Foto sconvolgenti, tanto sconvolgenti che davanti ci sono dei pannelli con teli bianchi, sorta di schermi che permettono a chi non vuole di non vederle. È la mostra "Nome in codice: Caesar. Detenuti siriani vittime di tortura, a Milano da oggi all'8 marzo all'ex fornace Gola, Alzaia Naviglio Pavese, 16.
L'iniziativa è stata presentata stamani nel corso di una conferenza stampa che si è tenuta nel sede dell'Associazione Lombarda dei giornalisti/Circolo della Stampa di Milano. Scioccante la testimonianza dell'attivista siriano Mazzn Alhummada, sopravvissuto alle torture dopo essere stato incarcerato mentre stava portando latte in polvere nei sobborghi assediati di Damasco, il 15 marzo 2012. Il reato: manifestazione.
Mazzn, attivista e fondatore, insieme ad altri colleghi, di un giornale online, The press news, ha raccontato il suo inferno nelle carceri siriane e poi anche nel famigerato ospedale militare Branca 601, dove non si andava per guarire ma per morire. Dalla "festa di benvenuto" nelle carceri, dove i detenuti vengono picchiati con i calci di fucile o coi tubi di gomma rigida – "mi hanno spaccato tutte le costole", ha raccontato Mazzn Alhummada – agli abusi sessuali, alle torture con elettricità e acqua bollente, alla sospensione per le braccia alle uccisioni sommarie, alle condizioni inimmaginabili delle celle, spesso causa esse stesse di morte: tutto questo è stato ricordato in prima persona dall'attivista siriano.
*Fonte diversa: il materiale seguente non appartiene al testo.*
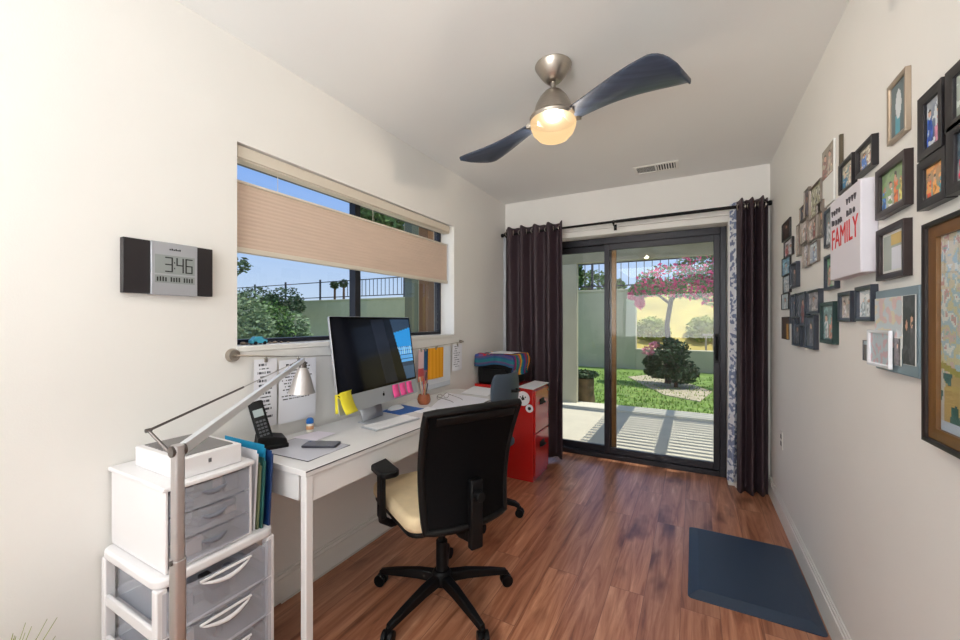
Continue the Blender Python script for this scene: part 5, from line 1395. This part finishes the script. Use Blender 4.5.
# hedge bushes in front of the wall, seen low in the window
for i, (px_, py_, y_, rx, rz_2, m_, lab) in enumerate(((245, 318, 6.0, .9, .75, M_lp, 'pale green shrub filling the near lower window corner'), (268, 322, 6.8, .9, .62, M_lg, 'mid green shrub, second from the near window end'), (288, 327, 7.2, .7, .5, M_lp, 'pale low shrub beside the bare garden wall'), (255, 297, 10.8, 1.5, .5, M_ld, 'dark hedge top peeking over the garden wall'), (285, 300, 10.6, 1.0, .6, M_ld, 'dark small tree against the garden wall'))):
    p = at(px_, py_, y_)
    plant('garden_shrub', lab, 'shrub', Vector((p.x, y_, -.10)), [([(0, 0, 0), (0, 0, max(.3, p.z))], [.05, .02])], [((0, 0, p.z + .1), (rx, .5, rz_2)), ((rx * .6, 0, p.z - .2), (rx * .5, .4, rz_2 * .7)), ((-rx * .6, 0, p.z - .1), (rx * .5, .4, rz_2 * .8))], 2200, .06, m_, 50 + i, group='shrubs along the garden wall')
# palms far away
for i, (px_, py_, lab) in enumerate(((334.5, 285, 'distant palm, the shorter of two on the skyline'), (343.5, 283.5, 'distant palm, the taller of two on the skyline'))):
    p = at(px_, py_, 55); t = thing('palm_tree', lab, 'tree', (p.x, 55, -2), group=None)
    b = newbm(); tube(b, [(0, 0, 0), (0.1, 0, p.z + 2)], [.28, .2], 8); obj('trunk', b, MATS['bark_brown'], t)
    b = newbm(); leaves(b, random.Random(70 + i), [((0, 0, p.z + 2), (.8, .8, .8))], 260, .3); obj('fronds', b, M_ld, t, smooth=False)
# hillside to the right
M_hill = mat('dry_yellow_slope', (196, 178, 104), .95, var=.22, scale=1.4, bump=.2, bscale=20)
b = newbm()
sheet(b, lambda u, v: Vector((-2.2 + 26 * u, 12.9 + 14 * v, -.1 + 2.75 * min(1, v * 3.2) + .25 * noise.noise(Vector((u * 9, v * 5, 1))))), 40, 20)
o = obj('hillside', b, M_hill, ang=180); o['kind'] = 'structure'
b = newbm(); box(b, .55, 9, 12.55, 12.8, -.4, 1.15); o = obj('garden_wall', b, mat('apricot_stucco', (230, 178, 112), .9, var=.06, scale=4), bev=.01); tag(o, 'low apricot coloured wall below the yellow slope', 'wall')
t = thing('balustrade', 'low white balustrade along the apricot wall', 'balustrade', (2.5, 12.45, .48))
b = newbm(); box(b, .2, 6, 12.38, 12.5, .86, .92); obj('rail', b, mat('old_white_rail', (206, 190, 160), .8), t, world=True)
for i in range(26):
    b = newbm(); tube(b, [(.3 + i * .18, 12.44, .46), (.3 + i * .18, 12.44, .86)], .025, 8); obj('baluster', b, MATS['old_white_rail'], t, world=True)
M_dg = mat('sunlit_shrub', (160, 170, 70), .8, var=.3, scale=5)
for i, (px_, py_, lab) in enumerate(((652, 318, 'sunlit yellow-green shrub on the slope left of the trunk'), (706, 312, 'sunlit yellow-green shrub on the slope right of the trunk'))):
    p = at(px_, py_, 14.5); plant('slope_shrub', lab, 'shrub', Vector((p.x, 14.5, .2)), [([(0, 0, 0), (0, 0, .7)], [.05, .02])], [((0, 0, .7), (.6, .5, .55))], 1300, .07, M_dg, 80 + i)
Annunziata Marinari, di Amnesty International, ha poi raccontato i numeri agghiaccianti delle vittime del regime. Amnesty, ha detto, stima che almeno 18mila dissidenti siano stati incarcerati e torturati dal 2011 ad oggi e che siano almeno 60mila i desaparecidos. Molti di loro sono passati per le carceri di Sydnaya, vicino a Damasco, ormai tristemente famose per i più efferati crimini contro l'umanità.
Caesar, colui che ha scattato le migliaia di foto di corpi torturati e uccisi, tra cui quelle in mostra a Milano, è un ex ufficiale della polizia militare siriana incaricato di documentare quanto accedeva nelle carceri che si è ribellato al regime e per un certo tempo ha svolto il suo lavoro di fotografia trafugando poi le stesse foto e portandole all'esterno, prima di fuggire via dal Paese. Ha così fornito al mondo le immagini che denunciano la situazione dei detenuti siriani e ha anche permesso a numerose famiglie di identificare i corpi dei loro cari scomparsi.
Tra i promotori della mostra, organizzata da Celim – Impact to change e associazione Zeppelin, con la collaborazione della Alg, anche la Fnsi e Articolo 21.
«La Federazione nazionale della Stampa – ha ricordato durante la conferenza stampa Anna Del Freo, segretario aggiunto Fnsi e vicepresidente Alg – ha aderito a questa iniziativa anche perché quasi tutti questi prigionieri sono in carcere solo per avere manifestato le proprie opinioni o averle scritte e diffuse: sono attivisti, intellettuali, studenti, gente che ha manifestato per la democrazia. Tra loro anche numerosi nostri colleghi giornalisti».
L'inaugurazione vera e propria della mostra avrà luogo domani, venerdì 3 marzo, alle 19.